Frequently asked questions
Does selling as is mean I have to accept a lower price?
Not necessarily. It comes down to condition and how you run the process. For a home with purely cosmetic issues, an as-is MLS listing can attract financed buyers who price right alongside retail. The steepest discounts hit homes with genuine deferred maintenance, things like an aging roof, plumbing trouble, or structural concerns. The key is collecting multiple offers instead of defaulting to the first cash bid that shows up.
Do I still have to disclose defects if I sell as is in Florida?
Yes. Florida law requires sellers to disclose any known material defect that a buyer could not reasonably discover on their own. Selling as is means you will not repair those defects, not that you can hide them. Failing to disclose a known problem can leave you on the hook for liability after closing, no matter what the as-is contract says.
Will financed buyers purchase an as-is home in South Florida?
Sometimes. FHA and VA loans carry minimum property condition requirements and will not fund a home with safety hazards, a failed roof, or significant structural issues. Conventional loans are more forgiving. When the as-is condition is cosmetic, think dated finishes or older but working systems, financed buyers regularly compete on these listings, and they often outbid cash investors because their motive is to live there, not to chase a profit margin.

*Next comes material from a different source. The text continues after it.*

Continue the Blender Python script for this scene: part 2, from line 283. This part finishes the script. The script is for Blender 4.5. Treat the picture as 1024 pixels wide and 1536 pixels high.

How long does an as-is cash sale take in South Florida?
With a motivated buyer, cash sales here typically close in 7 to 21 days. The timeline hinges on how fast title work gets done (title companies handle closings in Florida, not attorneys) and whether any liens or encumbrances need clearing first. If speed is your top priority, selling your house fast in Florida through a cash buyer is one of the most dependable paths you have.
Median price figures based on Redfin and MLS data for Palm Beach, Broward, and St. Lucie Counties. Repair cost ranges reflect South Florida contractor market averages. Insurance cost ranges sourced from Florida Office of Insurance Regulation data. Published 2026.